# DIRECTIONS FOR THIS TASK:
Begin at the first line below and copy each line exactly, ending with the line where "COL = scene.collection" appears.

# Dataset entries:
*****

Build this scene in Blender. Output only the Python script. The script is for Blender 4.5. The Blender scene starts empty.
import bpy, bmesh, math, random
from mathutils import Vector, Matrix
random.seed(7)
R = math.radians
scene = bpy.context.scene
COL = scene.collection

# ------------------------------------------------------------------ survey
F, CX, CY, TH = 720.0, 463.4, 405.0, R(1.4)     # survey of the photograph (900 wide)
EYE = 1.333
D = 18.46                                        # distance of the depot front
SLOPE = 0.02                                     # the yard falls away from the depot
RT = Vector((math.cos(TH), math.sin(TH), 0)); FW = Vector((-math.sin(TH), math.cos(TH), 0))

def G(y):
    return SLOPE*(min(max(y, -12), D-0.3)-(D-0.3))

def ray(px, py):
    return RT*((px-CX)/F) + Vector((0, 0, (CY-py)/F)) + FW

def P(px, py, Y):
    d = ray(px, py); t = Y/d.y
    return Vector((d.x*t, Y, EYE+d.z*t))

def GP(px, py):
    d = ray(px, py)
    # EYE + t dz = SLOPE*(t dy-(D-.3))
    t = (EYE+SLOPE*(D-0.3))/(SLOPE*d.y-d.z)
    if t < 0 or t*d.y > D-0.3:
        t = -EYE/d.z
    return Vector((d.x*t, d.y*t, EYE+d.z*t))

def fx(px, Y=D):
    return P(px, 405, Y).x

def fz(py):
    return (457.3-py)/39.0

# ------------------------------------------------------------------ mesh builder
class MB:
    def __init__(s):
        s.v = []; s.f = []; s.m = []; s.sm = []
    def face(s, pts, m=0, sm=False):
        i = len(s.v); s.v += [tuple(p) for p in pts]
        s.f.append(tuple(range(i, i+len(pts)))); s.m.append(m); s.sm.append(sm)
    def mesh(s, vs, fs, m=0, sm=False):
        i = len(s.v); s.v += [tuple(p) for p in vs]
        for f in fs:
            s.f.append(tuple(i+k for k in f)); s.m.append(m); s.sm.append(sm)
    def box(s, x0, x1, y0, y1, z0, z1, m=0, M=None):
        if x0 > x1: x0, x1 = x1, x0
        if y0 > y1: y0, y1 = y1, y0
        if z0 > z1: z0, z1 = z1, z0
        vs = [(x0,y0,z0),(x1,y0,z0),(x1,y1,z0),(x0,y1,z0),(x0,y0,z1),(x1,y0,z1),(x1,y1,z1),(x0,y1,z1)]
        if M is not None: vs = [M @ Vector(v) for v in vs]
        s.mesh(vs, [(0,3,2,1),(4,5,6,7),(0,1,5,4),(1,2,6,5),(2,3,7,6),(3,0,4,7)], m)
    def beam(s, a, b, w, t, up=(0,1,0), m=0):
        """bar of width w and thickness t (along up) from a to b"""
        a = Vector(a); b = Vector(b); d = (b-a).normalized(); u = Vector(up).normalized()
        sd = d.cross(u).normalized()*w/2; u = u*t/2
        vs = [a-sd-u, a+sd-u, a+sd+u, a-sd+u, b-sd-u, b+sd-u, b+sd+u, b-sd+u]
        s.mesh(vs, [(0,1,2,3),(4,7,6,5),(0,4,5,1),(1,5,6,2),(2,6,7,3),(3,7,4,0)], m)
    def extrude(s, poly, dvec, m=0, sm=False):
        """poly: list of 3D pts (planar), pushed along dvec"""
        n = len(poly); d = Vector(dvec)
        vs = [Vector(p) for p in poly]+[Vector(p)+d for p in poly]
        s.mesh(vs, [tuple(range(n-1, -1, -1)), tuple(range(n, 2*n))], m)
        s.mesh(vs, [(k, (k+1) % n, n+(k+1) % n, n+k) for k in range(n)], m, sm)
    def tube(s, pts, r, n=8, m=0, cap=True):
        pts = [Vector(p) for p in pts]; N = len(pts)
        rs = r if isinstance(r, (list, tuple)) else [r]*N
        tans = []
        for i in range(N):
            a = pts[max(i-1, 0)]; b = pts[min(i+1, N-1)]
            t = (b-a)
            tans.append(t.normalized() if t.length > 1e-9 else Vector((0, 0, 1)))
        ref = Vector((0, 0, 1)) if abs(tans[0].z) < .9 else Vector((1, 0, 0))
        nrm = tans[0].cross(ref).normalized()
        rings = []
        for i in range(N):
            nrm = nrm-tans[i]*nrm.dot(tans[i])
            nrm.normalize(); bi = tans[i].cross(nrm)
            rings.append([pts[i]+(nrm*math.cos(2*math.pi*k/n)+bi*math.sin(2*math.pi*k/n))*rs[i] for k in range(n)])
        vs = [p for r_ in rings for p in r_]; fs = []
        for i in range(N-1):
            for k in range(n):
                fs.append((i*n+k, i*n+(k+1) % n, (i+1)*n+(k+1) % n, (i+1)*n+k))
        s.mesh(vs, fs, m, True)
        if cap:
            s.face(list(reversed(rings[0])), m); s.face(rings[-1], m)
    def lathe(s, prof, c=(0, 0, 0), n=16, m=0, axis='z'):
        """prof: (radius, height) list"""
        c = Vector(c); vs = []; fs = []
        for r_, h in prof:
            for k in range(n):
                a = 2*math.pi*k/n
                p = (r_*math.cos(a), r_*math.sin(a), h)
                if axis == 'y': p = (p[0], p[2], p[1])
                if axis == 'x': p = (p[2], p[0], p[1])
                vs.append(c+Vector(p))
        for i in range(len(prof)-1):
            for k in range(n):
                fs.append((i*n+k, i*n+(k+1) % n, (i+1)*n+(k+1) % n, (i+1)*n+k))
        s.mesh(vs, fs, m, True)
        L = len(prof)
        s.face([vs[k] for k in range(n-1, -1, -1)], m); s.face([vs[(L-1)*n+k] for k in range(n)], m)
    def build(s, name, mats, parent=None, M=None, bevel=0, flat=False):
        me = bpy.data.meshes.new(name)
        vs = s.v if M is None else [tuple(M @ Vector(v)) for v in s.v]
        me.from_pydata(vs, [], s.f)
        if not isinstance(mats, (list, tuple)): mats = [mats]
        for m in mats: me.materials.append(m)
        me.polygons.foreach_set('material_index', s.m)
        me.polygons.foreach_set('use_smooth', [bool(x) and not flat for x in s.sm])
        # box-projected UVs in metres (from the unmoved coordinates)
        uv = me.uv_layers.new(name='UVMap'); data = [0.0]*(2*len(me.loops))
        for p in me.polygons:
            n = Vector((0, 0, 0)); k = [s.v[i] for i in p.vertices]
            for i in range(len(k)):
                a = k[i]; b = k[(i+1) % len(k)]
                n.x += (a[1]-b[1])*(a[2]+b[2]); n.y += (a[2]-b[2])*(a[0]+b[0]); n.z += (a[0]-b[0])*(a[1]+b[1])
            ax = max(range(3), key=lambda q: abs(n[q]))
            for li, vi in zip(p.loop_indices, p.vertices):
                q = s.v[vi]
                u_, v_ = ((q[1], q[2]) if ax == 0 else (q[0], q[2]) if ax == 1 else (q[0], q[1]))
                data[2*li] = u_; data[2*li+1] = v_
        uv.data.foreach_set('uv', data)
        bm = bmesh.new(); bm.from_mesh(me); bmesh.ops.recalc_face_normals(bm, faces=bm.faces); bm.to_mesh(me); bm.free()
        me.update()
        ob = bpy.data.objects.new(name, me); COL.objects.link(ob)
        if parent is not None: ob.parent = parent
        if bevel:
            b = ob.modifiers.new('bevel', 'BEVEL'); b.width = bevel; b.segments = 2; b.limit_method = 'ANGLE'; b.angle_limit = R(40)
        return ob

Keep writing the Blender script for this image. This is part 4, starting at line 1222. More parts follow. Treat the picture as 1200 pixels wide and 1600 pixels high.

*****

# SOLUTION FOR THIS TASK:
Build this scene in Blender. Output only the Python script. The script is for Blender 4.5. The Blender scene starts empty.
import bpy, bmesh, math, random
from mathutils import Vector, Matrix
random.seed(7)
R = math.radians
scene = bpy.context.scene
COL = scene.collection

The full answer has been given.